Wednesday, November 19, 2014

Calls for Hadi to step down intensifies

Calls for Datuk Seri Abdul Hadi Awang to step down as PAS president have intensified on social media and it is believed that a plot to force his resignation is emerging from within the party-affiliated NGO, Persatuan Ummah Sejahtera Malaysia (PasMa).

PasMa president Datuk Phahrolrazi Zawawi previously stressed that there was no attempt to overthrow Hadi, but the newly established group’s member base apparently have an agenda of their own.

Former Santan assemblyman in Perlis, Zolkharnain Abidin, turned some heads when he recently posted a status update on Facebook suggesting that Hadi needed to be replaced.

“PAS not only needs a new president, but also a president who is capable of bringing change,” he wrote Wednesday, prompting a slew of comments both from Hadi’s supporters and his detractors.
Many supporters leaped to Hadi’s defence, saying that there was no one better qualified to lead the party.
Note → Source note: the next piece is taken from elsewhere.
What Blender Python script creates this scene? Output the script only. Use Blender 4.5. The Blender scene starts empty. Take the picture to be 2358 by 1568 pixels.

There were also those who threw in the names of other prominent PAS leaders such as vice-president Datuk Tuan Ibrahim Tuan Man and deputy-president Mohamad Sabu as possible replacements.
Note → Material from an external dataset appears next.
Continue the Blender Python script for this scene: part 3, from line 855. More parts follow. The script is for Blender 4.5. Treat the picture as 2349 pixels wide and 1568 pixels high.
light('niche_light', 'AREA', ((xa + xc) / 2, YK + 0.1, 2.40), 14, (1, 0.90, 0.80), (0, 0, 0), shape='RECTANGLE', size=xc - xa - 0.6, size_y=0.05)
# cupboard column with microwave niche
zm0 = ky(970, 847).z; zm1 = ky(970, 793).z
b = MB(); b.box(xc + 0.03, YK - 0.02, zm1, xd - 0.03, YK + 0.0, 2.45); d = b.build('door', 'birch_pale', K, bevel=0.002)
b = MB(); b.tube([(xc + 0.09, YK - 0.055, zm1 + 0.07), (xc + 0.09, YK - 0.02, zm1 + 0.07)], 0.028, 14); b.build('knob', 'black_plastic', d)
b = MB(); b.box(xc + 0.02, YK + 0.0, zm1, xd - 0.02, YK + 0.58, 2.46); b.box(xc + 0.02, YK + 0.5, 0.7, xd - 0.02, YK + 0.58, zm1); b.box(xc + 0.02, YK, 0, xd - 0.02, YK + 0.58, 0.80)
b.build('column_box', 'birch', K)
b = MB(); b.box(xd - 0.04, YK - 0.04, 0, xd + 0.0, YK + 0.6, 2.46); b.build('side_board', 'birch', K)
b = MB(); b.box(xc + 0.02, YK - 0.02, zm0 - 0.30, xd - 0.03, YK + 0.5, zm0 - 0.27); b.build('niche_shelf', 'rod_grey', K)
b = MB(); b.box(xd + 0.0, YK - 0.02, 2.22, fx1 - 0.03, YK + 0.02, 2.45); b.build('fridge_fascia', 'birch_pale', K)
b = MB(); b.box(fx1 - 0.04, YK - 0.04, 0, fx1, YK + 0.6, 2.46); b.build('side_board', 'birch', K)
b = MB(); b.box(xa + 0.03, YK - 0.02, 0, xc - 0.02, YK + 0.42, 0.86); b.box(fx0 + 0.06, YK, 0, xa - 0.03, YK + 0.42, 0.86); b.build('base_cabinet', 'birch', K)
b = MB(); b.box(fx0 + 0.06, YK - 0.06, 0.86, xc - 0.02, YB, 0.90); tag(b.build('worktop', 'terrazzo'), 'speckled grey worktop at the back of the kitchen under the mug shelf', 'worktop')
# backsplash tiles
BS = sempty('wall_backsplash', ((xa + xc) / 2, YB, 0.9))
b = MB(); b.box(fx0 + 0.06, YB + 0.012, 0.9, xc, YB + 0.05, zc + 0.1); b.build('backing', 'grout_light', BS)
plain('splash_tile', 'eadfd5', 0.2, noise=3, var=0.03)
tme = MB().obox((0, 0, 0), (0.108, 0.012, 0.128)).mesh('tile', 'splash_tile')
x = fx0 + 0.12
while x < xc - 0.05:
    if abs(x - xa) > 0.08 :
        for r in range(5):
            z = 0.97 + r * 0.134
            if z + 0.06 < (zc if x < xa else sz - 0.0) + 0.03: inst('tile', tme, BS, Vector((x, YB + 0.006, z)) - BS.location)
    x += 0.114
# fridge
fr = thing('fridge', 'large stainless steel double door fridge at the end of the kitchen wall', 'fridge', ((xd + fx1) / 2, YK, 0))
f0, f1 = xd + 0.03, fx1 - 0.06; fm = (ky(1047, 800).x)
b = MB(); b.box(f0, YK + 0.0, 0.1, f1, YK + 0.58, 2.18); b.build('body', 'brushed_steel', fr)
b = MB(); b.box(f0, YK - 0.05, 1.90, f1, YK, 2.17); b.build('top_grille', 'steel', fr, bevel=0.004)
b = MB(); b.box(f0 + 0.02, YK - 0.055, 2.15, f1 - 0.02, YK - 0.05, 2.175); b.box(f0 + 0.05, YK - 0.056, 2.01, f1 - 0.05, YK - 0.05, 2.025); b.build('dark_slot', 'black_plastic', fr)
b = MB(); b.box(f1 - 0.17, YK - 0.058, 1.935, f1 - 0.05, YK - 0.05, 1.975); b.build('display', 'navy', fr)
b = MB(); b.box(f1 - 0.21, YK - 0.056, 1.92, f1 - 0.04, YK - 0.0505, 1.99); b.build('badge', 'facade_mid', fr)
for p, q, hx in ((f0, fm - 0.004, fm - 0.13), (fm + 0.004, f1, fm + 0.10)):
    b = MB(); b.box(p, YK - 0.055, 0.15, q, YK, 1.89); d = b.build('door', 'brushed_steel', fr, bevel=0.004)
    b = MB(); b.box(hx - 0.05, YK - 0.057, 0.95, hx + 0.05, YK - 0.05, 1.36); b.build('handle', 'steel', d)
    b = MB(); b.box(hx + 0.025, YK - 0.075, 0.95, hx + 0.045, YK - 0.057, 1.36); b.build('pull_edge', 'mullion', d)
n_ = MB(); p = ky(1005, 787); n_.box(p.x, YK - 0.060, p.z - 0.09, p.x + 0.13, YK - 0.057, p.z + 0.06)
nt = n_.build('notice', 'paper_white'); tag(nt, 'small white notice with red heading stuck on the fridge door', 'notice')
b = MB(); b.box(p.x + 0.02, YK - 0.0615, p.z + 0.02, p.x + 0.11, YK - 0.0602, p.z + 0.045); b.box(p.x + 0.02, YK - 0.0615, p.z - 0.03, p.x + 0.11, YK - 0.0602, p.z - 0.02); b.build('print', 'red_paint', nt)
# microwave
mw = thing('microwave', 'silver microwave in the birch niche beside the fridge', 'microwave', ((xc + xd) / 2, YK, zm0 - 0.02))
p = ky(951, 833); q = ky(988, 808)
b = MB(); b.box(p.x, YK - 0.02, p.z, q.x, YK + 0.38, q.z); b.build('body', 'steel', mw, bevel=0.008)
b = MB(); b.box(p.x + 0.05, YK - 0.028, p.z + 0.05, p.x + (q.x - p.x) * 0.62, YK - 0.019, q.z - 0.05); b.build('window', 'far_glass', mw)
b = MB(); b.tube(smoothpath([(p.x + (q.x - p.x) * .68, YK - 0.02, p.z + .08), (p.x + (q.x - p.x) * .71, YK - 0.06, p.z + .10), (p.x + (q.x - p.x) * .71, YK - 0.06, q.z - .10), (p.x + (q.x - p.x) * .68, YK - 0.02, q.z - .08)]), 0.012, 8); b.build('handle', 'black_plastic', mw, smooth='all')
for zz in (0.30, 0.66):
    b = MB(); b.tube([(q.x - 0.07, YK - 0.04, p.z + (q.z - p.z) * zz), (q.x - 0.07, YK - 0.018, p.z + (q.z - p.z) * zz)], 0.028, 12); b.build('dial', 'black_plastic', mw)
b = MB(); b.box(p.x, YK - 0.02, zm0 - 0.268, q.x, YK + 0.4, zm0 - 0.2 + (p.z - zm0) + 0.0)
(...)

Zolkharnain, who is a prominent PasMa figurehead, also said in a separate post that PAS would continue to be a part of Pakatan Rakyat even without PKR and DAP.

This drew the ire of some followers, who deemed his post to be an attempt to stoke the flames in the tension between PAS and its allies.

The increasing rift between PAS and its Pakatan partners came to a head during the Selangor Mentri Besar impasse and Hadi’s subsequent absence from the coalition’s supreme council meetings.

However, following a recent two-day retreat, the PAS leadership reaffirmed the party’s commitment to Pakatan.

PAS research centre director Dr Dzulkefly Ahmad told the Star Online that it was time to move on as the constant bickering was perilous to Pakatan’s future.

“The recent crisis (in Pakatan) is understandable. But if we want to move forward, we can’t be using the reverse gear. We have to put our actions in tandem quickly,” he said when contacted.

He also defended Hadi’s absence from supreme council meetings, saying that he was perfectly entitled to having differences of opinion.

“Of course, I’m sure. It is not a personal issue,” Dzulkefly said when asked if Hadi would attend more meetings after the consensus reached at the retreat.

He also pointed out that there was no problem with Hadi’s leadership, and defended the president against claims that he vetoed decisions.

“He has never used veto power to make decisions, and has always consulted the party. It was only this (Selangor MB) crisis,” he said.